Wednesday, May 30, 2018

Q&A with Lee Goldberg

Lee Goldberg is the author of the new novel True Fiction, the first in a new series. He has written more than 30 books and is a TV writer, producer, and consultant.  

Q: In an interview with Publishers Weekly, you said, referring to the main character in your new novel, "Ian Ludlow is me." Can you say more about that?

A: I wrote my first, published novel, .357 Vigilante (reprinted recently as Judgment), and the four sequels under the pseudonym Ian Ludlow so it would be on the shelf next to Robert Ludlum, the bestselling author in America at the time.

The hero of True Fiction is, like me, a TV writer who also writes crime novels. You've heard the old saying "write what you know" -- well, this time, that's what I did.  

Q: How did you come up with the plot for True Fiction, and did you need to do any research to write it?

A: I had three inspirations. One is that I love man-on-the-run spy movies like Three Days of The Condor  and The Bourne Identity, but the hero almost always has special skills that allow him to survive where an ordinary guy would be toast. And he always picks up a girl along the way who falls in love with him. I wanted to do a man-on-the-run movie that upended those cliches.

Secondly, I'm always struck by the difference between the schlubby guys who wrote kick-ass thrillers and the heroes of their novels. Lee Child certainly isn't a schlub, but nobody is going to mistake him for Jack Reacher. But what would happen if Lee Child found himself in a Reacher situation? How would he react?

And, thirdly, I know a lot of authors who were asked to consult with the CIA and Homeland Security about terrorism scenarios...and I've often wondered how the authors would feel if those scenarios came true.

I combined all of that together, stuck it in a blender with some Oreo cookies, and True Fiction is the result (and the sequel Killer Thriller, coming out in February 2019).

The only research I did for True Fiction was into surveillance technology, drones, and RFID chips. I've spent a lot of time in Seattle, Las Vegas and Los Angeles, so I didn't have to travel much this time to get a feel for the locales (I've traveled a lot for the Fox & O'Hare books that I co-authored with Janet Evanovich....but those were international thrillers. This book takes place much closer to home). 

Q: Do you usually know how your novels will end, or do you make many changes along the way?

A: I always know how my novels will end. I begin with a broad-strokes outline so I know exactly where I am going and what the key plot and character moves are going to be (or, if it's a mystery, what all the clues and misdirects are).

That said, I often make changes to the outline as I'm writing the book... the characters and the story always take on a life of their own. So that's why I call my outline a "living outline." I usually finish the outline about two weeks before I finish writing the book. 

Q: As a writer and TV producer, how do the two fields overlap for you?

A: It would take a book to answer that question (lucky, I've already written it with my longtime TV writing partner William Rabkin. The book is called Successful Television Writing).

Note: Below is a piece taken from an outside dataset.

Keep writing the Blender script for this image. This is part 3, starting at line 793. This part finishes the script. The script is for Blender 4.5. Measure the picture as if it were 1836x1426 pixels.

The short answer is that in television those two jobs are often melded into one because the producer, also known as the showrunner, is in charge of everything... and it all begins with the script. The great thing about being a TV writer/producer is that you end up having a great deal of control over how your script is filmed.

Q: What are you working on now?

A: The third book in the "Ian Ludlow" series of thrillers and a new mystery movie for Hallmark Channel.

Q: Anything else we should know?

A: I still have all of my own hair and teeth...and I'm actually 50 pounds lighter than I appear on film.